Öyle ya! Yahudi de tarafını belli ediyor/ etmeli de. Acaba biz Müslüman olarak neyin tarafında duruyoruz. Sözle değil, eylemle bunu ispat edebiliyor muyuz? Mesela bir Müslüman namazı hafife alıyorsa, zekâtını vermeme hususunda bin bir bahane ileri sürüyorsa, işini, aşını düşündüğü kadar bu dünyaya gönderiliş gayesini düşünmüyorsa, kendini düşündüğünden daha çok kardeşinin derdiyle dertlenmiyorsa, zulüm altında inim-inim inleyen dünya Müslümanlarının ıstırabını yüreğine ok saplanmış gibi hissetmiyorsa… Yani kısaca, İslam’ı inandığı gibi yaşamıyor ve yaşadığını anlatma gereği duymuyorsa orada bir problem var demektir. Orada İbrahim’i duruşlarda ve samimiyetlerde sıkıntı var demektir.

Biz düzelteceğimizi iddia etmeyeceğiz. Başta verdiğim karınca misalindeki gibi, kalplere dokunmanın gayreti içerisinde olacağız. Bunu herkes yapacak; yetkili olanlar yetkisini kullanacak, Gazete sahibi onu, bunun için seferber edecek.
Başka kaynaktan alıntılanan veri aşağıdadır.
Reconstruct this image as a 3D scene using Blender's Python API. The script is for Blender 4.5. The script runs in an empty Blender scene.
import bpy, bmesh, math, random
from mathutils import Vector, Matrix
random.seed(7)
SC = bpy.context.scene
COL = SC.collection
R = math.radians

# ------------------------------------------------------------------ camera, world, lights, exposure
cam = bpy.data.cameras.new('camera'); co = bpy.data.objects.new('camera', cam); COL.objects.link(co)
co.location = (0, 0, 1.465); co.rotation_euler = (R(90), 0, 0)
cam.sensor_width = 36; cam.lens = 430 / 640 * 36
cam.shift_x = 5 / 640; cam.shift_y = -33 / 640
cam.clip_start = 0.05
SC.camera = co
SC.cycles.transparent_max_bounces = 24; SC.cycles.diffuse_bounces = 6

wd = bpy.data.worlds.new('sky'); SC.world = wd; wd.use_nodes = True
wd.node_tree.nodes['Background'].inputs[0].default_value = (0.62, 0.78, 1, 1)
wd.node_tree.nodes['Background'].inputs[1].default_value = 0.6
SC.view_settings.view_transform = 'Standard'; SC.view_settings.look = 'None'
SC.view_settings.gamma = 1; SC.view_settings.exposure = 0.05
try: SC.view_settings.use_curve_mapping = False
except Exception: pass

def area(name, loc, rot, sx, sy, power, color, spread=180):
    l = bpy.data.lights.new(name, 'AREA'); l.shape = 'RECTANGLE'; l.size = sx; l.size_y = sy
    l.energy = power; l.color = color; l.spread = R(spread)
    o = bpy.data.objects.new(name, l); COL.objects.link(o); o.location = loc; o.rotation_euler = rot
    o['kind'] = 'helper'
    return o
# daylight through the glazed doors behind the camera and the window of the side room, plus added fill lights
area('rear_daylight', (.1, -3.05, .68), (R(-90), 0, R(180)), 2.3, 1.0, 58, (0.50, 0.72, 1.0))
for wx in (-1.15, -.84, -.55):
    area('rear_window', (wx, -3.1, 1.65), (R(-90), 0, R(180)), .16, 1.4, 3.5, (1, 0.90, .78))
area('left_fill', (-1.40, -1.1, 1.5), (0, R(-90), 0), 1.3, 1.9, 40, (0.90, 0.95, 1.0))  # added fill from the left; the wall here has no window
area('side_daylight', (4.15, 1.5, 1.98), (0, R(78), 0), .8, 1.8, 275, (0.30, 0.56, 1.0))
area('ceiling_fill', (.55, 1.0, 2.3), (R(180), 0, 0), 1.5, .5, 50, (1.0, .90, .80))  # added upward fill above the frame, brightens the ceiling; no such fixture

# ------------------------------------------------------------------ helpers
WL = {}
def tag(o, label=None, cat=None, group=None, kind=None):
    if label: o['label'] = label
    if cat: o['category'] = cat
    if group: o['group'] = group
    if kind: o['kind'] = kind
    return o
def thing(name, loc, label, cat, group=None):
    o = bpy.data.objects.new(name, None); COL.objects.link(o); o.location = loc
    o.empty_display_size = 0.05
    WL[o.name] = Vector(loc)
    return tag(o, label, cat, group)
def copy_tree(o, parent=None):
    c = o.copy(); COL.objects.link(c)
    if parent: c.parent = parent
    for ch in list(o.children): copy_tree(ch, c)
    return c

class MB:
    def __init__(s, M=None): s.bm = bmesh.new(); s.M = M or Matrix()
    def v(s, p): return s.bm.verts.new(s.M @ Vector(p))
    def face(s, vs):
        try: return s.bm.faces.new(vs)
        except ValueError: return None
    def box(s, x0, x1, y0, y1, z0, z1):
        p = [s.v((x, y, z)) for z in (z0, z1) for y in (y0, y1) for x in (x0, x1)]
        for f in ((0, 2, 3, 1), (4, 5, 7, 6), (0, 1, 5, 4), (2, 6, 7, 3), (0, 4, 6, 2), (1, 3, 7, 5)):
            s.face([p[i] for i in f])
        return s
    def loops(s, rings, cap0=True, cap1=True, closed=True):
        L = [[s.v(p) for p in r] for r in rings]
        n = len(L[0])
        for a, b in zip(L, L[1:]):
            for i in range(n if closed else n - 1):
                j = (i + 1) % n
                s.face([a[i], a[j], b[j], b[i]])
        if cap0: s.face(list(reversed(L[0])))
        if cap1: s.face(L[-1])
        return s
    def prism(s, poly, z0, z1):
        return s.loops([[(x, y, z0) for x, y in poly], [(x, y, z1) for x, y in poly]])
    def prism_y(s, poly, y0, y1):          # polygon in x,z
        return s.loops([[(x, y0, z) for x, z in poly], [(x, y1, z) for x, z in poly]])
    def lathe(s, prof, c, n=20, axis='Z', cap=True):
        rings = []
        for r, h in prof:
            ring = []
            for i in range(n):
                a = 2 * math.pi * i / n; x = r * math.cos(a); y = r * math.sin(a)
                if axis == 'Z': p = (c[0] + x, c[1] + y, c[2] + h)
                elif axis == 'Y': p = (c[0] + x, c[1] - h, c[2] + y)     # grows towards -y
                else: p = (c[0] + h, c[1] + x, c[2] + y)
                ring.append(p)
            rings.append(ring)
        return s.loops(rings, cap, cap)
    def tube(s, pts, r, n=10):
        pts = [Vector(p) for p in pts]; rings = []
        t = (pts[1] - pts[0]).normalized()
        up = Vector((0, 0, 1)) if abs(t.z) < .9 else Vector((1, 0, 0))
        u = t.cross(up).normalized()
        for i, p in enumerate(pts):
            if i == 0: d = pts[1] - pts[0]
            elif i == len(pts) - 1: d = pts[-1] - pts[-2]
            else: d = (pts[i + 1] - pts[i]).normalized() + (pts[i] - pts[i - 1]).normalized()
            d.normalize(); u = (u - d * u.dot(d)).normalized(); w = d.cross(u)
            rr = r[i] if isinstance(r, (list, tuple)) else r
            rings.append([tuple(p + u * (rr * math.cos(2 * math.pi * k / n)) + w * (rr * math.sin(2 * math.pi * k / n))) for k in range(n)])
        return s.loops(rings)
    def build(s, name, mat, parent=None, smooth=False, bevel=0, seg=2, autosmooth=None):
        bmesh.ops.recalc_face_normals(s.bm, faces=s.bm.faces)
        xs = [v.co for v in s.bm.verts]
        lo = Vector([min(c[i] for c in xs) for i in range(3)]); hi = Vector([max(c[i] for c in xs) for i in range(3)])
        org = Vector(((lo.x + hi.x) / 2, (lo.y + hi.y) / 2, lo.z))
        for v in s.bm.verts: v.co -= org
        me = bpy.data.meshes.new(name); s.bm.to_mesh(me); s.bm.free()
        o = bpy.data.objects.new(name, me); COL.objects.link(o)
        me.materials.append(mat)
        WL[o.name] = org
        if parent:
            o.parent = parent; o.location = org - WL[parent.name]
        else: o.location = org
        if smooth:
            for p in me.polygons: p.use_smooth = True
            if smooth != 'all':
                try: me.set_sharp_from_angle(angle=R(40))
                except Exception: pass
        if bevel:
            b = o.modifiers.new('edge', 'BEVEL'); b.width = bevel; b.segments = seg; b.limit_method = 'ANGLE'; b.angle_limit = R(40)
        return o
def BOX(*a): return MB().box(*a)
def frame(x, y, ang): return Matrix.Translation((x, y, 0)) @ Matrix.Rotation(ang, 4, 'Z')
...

Televizyon sahibi televizyonunda inancına geniş zaman ayıracak, zengin parasını ortaya koyacak, ilim sahibi ilmini aktaracak kısaca herkes konumu ve imkânı gereği hizmet edecek…
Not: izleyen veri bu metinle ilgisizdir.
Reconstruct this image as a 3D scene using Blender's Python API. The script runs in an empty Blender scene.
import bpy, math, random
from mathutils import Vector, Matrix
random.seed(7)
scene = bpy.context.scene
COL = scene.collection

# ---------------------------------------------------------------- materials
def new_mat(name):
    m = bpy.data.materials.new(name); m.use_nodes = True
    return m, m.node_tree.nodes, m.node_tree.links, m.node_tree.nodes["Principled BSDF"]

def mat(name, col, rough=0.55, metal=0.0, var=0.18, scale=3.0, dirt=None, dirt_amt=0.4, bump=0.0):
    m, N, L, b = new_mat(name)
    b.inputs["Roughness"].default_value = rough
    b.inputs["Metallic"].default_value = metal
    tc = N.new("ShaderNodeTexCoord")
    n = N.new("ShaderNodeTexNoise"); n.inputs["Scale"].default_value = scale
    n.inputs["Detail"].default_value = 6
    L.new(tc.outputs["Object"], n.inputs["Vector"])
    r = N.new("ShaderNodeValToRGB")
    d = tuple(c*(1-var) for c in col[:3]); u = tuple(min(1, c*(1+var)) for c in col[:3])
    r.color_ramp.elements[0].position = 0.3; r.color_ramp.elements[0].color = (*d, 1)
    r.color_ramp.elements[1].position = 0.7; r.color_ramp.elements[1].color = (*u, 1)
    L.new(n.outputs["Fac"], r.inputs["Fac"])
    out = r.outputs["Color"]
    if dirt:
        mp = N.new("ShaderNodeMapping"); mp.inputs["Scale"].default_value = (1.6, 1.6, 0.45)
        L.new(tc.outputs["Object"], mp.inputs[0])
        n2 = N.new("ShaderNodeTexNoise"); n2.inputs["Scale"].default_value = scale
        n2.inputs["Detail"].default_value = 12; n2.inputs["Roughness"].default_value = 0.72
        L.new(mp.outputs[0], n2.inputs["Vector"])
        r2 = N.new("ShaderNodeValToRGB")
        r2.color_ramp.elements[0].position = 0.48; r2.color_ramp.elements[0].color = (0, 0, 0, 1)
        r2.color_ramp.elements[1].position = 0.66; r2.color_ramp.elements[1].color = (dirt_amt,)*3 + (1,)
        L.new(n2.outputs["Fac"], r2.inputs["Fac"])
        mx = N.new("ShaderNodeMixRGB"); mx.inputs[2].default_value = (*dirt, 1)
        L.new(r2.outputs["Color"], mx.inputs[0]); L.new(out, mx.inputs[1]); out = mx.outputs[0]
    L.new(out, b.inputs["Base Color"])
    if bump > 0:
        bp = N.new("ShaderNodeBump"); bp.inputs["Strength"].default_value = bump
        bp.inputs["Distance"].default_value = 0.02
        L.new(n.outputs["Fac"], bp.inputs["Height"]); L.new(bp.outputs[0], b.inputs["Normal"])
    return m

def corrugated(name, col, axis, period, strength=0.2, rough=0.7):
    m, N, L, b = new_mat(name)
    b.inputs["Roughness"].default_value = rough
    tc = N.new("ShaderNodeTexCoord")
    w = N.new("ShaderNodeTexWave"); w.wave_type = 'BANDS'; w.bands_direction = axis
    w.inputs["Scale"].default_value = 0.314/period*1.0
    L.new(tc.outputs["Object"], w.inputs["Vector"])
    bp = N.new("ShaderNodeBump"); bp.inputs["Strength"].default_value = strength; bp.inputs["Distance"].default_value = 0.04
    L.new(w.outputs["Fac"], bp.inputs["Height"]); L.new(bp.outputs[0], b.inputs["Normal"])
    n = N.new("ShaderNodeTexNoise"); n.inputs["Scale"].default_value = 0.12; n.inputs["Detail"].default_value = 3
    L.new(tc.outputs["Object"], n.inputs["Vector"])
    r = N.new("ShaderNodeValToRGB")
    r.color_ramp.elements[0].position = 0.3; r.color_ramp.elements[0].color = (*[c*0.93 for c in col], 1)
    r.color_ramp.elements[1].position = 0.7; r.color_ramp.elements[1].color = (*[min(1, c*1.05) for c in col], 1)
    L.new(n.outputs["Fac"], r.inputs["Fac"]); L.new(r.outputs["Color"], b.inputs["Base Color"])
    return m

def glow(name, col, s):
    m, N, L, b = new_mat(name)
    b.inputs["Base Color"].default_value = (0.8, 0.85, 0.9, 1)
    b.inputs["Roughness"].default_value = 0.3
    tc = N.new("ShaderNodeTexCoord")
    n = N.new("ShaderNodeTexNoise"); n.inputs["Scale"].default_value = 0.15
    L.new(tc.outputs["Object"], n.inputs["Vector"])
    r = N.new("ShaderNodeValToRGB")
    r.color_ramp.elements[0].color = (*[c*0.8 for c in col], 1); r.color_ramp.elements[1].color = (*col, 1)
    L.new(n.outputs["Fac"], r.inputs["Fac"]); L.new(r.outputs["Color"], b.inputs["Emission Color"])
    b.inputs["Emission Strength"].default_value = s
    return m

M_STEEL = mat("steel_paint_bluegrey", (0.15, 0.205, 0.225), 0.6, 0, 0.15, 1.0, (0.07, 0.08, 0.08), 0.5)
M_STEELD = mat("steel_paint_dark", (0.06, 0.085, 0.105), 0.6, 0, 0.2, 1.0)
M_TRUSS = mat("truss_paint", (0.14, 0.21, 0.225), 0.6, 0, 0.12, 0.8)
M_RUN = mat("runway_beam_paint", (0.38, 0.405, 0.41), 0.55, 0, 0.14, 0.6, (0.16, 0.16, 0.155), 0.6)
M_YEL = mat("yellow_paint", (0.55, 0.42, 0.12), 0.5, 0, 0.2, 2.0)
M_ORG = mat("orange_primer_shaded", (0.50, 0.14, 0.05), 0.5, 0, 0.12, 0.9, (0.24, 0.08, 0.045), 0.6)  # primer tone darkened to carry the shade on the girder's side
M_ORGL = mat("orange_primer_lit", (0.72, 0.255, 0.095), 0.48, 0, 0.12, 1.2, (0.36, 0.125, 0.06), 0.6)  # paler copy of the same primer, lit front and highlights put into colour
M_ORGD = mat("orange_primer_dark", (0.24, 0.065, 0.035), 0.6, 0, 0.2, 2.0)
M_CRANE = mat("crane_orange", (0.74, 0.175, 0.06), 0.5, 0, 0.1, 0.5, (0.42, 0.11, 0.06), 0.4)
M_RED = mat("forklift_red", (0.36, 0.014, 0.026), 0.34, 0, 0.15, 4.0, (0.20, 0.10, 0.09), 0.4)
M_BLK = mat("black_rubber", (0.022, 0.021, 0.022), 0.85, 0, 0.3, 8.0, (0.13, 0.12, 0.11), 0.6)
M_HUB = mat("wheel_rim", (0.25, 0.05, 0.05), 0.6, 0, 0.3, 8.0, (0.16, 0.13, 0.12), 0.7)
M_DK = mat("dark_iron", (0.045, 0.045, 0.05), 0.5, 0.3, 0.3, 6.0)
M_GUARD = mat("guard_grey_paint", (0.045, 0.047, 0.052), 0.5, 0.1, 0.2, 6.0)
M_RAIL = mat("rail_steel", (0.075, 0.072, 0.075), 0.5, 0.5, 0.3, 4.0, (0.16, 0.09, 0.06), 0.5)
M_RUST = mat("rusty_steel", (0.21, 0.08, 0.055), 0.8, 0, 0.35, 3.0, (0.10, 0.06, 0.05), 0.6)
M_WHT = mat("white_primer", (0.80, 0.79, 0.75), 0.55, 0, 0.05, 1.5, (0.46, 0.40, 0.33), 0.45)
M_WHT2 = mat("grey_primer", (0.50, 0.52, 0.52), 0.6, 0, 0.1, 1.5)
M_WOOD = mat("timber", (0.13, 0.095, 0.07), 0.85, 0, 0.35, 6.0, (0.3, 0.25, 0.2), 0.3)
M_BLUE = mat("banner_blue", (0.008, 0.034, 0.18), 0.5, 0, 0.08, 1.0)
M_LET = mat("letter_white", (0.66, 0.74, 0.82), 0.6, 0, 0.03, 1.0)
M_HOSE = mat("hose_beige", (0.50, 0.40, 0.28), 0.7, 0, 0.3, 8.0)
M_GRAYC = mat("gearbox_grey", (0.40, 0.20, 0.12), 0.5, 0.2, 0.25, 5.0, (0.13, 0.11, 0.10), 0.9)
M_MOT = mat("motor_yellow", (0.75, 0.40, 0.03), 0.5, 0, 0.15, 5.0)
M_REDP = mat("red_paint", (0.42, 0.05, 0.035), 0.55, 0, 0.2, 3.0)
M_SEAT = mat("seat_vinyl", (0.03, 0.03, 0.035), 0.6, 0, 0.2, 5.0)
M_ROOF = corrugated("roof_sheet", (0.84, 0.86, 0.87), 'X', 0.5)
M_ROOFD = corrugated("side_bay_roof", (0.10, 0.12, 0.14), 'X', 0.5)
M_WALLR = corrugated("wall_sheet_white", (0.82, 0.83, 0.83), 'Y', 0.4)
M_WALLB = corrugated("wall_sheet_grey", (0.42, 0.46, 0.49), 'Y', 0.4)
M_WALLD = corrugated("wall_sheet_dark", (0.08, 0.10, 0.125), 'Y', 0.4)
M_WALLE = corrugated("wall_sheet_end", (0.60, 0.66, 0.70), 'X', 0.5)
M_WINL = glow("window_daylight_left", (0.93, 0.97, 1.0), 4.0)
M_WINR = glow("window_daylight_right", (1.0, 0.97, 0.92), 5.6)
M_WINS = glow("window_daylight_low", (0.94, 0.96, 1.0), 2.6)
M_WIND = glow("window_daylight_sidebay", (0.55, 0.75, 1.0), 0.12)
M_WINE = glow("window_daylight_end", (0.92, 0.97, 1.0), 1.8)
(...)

Evet, bunun için su taşımaya bismillah.

İbrahimlerin yanında olduğumuzu göstermek için bismillah

İslam’ı yaşayarak ispat etmek için bismillah.

Kardeşlik, birlik ve beraberliğimizin önemini anlatmak niçin bismillah.

Şeytanın tuzaklarına dikkati çekmek için bismillah

Din devlet bayrak ve vatan düşmanları karşısında uyanık olmak için bismillah.

Kalplerin yamaçlarında gezinmek için bismillah.

Ruhlara dokunabilmek, fıtratlara uygun bir şeyler fısıldamak için bismillah

Niye ve ne için yaratıldığımızı hatırlamak için bismillah

Dünyanın altında ezilmek için değil, kul olma edasıyla dünyanın sırtında gezinmek için bismillah…

Unuttuklarımız; bizi biz eden değerlerimiz için bismillah.